Y luego mandó llamar al cacique y a todos los principales, y al mismo papa, y como mejor se pudo dárselo a entender con aquella nuestra lengua, les dijo que si habían de ser nuestros hermanos que quitasen de aquella casa aquellos sus ídolos, que eran muy malos y les hacían errar, y que no eran dioses, sino cosas malas, y que les llevarían al infierno sus ánimas. Y se les dio a entender otras cosas santas y buenas; y que pusiesen una imagen de Nuestra Señora que les dio, y una cruz, y que siempre serian ayudados y ternían buenas sementeras, y se salvarían sus ánimas.

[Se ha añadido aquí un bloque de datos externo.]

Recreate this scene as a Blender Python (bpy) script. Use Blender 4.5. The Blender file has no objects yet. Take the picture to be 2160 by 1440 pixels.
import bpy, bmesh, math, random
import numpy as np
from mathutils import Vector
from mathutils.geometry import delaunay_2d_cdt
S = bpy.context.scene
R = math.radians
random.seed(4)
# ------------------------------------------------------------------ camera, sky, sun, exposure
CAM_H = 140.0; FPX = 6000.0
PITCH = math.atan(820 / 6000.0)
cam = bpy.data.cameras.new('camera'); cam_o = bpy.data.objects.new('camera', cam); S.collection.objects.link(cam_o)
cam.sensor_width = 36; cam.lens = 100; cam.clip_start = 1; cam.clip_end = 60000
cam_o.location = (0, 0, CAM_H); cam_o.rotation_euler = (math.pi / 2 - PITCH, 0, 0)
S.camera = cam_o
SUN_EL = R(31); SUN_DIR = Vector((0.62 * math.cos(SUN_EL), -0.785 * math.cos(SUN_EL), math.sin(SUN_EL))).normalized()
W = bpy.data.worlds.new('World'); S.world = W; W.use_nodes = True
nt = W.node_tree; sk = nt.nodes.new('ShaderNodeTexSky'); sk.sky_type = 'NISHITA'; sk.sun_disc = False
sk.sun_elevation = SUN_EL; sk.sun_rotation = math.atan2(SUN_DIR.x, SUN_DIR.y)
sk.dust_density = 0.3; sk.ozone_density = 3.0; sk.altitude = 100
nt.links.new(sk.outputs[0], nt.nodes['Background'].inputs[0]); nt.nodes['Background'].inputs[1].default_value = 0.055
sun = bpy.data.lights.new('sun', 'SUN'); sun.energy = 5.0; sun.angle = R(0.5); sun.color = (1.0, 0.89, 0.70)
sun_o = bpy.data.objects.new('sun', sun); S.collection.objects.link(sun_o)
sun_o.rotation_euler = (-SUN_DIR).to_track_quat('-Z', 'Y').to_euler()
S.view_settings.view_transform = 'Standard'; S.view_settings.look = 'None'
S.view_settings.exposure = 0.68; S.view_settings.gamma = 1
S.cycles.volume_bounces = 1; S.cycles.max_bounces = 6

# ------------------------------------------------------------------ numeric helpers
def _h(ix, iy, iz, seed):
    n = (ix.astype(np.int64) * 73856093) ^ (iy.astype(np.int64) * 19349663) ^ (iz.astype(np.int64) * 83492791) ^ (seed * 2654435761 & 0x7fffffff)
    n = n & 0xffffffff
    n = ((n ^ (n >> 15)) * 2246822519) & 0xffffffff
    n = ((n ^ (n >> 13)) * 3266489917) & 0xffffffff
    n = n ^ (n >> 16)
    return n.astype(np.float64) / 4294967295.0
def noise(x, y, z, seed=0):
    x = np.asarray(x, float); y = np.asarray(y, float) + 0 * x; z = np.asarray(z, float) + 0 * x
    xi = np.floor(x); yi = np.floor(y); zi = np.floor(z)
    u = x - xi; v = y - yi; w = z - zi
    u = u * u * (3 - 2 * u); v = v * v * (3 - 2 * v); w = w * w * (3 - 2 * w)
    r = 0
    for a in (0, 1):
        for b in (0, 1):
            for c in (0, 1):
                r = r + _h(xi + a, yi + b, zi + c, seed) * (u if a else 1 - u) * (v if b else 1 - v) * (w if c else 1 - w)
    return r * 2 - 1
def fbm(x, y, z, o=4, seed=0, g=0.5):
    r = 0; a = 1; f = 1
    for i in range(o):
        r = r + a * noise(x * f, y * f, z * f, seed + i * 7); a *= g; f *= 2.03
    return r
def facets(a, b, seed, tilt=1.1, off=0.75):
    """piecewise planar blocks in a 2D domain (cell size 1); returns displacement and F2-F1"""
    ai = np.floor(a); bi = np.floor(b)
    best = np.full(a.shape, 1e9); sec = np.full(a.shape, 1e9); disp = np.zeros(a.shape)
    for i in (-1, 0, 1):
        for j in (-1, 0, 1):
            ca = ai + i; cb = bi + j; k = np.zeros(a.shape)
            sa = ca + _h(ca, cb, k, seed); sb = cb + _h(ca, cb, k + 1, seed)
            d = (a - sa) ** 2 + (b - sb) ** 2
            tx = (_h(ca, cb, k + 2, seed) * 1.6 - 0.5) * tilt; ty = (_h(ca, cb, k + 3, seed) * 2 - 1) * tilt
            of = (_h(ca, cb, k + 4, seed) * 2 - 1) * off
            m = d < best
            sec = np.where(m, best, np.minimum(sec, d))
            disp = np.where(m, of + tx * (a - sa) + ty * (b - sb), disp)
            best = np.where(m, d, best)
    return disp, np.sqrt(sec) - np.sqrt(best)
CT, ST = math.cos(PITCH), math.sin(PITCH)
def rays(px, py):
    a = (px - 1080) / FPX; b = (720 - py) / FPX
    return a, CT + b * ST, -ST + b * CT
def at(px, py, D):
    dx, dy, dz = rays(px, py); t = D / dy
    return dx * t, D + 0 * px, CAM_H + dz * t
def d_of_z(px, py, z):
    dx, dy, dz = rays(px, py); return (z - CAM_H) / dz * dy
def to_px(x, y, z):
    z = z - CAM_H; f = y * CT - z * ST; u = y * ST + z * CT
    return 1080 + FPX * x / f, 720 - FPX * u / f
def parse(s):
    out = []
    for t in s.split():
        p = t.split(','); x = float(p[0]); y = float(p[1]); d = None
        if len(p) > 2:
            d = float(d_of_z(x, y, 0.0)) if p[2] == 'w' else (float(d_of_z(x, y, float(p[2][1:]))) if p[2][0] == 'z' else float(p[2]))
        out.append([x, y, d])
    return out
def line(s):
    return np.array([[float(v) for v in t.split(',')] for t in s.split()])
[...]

Y se les dijo otras cosas acerca de nuestra santa fe, bien dichas. Y el papa con los caciques respondieron que sus antepasados adoraban en aquellos dioses porque eran buenos, y que no se atrevían ellos hacer otra cosa, y que se los quitásemos nosotros, y veríamos cuánto mal nos iba de ello, porque nos iríamos a perder en la mar.

Y luego Cortés mandó que los despedazásemos y echásemos a rodar unas gradas abajo, y ansí se hizo. Y luego mandó traer mucha cal, que había harto en aquel pueblo, e indios albañiles; y se hizo un altar muy limpio donde pusimos la imagen de Nuestra Señora; y mandó a dos de nuestros carpinteros de lo blanco, que se decían Alonso Yáñez y Álvaro López, que hiciesen una cruz de unos maderos nuevos que allí estaban, la cual se puso en uno como humilladero que estaba hecho cerca del altar; y dijo misa el padre que se decía Juan Díaz, y el papa y cacique y todos los indios estaban mirando con atención. Llaman en esta isla de Cozumel a los caciques calachiones, como otra vez he dicho en lo de Potonchan. Y dejallo he aquí, y pasaré adelante y diré cómo nos embarcamos.